The guy hugged his partner tightly , unwilling to let go. it was obvious there were tears in his reddened eyes. They kissed one another on the cheeks, once, twice, three times, four times, hard to let go as they hands explored one another's bodies. It was a bright, beautiful morning, yet two people before me were saddened by their imminent separation.
What the circumstances of their separation are, how long they have known one another, or even the true nature of their relationship, I will never know. But from their body language, from the way they kept waving to one another as the second man boarded the same bus I was on, it was obvious their love, their affection for one another was deep.
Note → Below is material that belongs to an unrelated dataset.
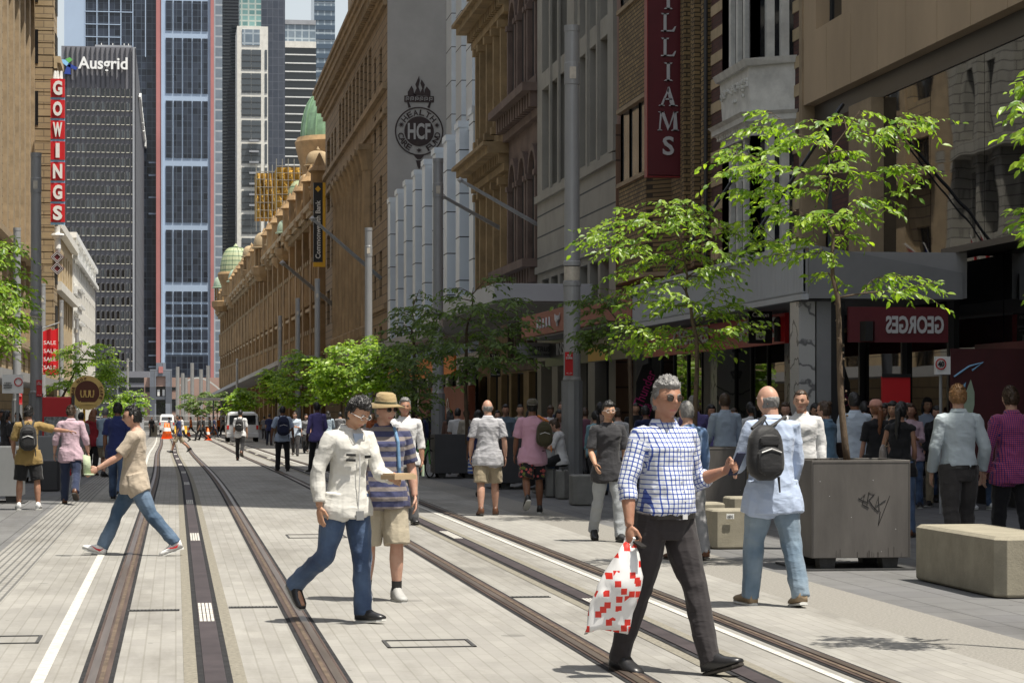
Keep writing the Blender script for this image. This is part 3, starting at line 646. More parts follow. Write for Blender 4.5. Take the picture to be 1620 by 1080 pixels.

Why was the one crying, I will never know. Out of longing or loss? out of that emptiness that is beginning to grow when the other person is slowly getting further and further away? The true reasons only they know. It is like their little secret, something special that ties them together, and no stranger or onlooker can ever hope to understand or appreciate.
I saw my friend off, just as he saw me off some two months ago as I headed home. Some intense last minute packaging and cleaning, and too few hours of sleep has overwhelmed me. We fell asleep next to one another, naked. I don't remember if our skins was in contact with one another throughout the night, but morning came all too hurriedly, and all too quickly. Now I feel like a zombie longing for some good rest.
What is on your mind, he kept on asking me as we headed to the airport. I'm not really sure. There was something, but I'm not sure how to put it all together in a coherent thought or sentence, especially not after too little sleep, and before a farewell.
We said goodbye and hugged one another, again and again. I kissed him on the forehead and the cheeks, he gave me a little ear nibble. No lips this time, for it would be too weird and uncomfortable, perhaps. No tears, no sense of longing or missing, at least not yet.
Was I subdued, as he put it? Subdued due to the fatigue, or by something else? I'm not sure. He'll only be away be two weeks or so, and it'll be a good time to collect myself, clean up my life after all the comings and goings of the last two months. I look forward to time apart, to have my own space and time to breathe and meditate. Time figure out things in my mind, and move forward.
My friend passed through security, and I watched from a distance. What did I feel at that moment, besides being tired? I saw him get him bag after passing through the metal detector. He dis not look back, though I hoped he would, to turn back and wave, or smile. But he walked away, turned a corner and disappeared into the crowd. I lost him. And he lost me.
I have seen many people in my life through the same obscure angle at an airport as they gradually leave. Next week, when mum leaves, it will be another departure from my life.
Life, so often filled with people, sounds, obligations and emotions, quietens down once in a while. And it is at these moments that you realise, however beautiful the shared moments are together with another person, in the end you go through life alone, and must find peace with that.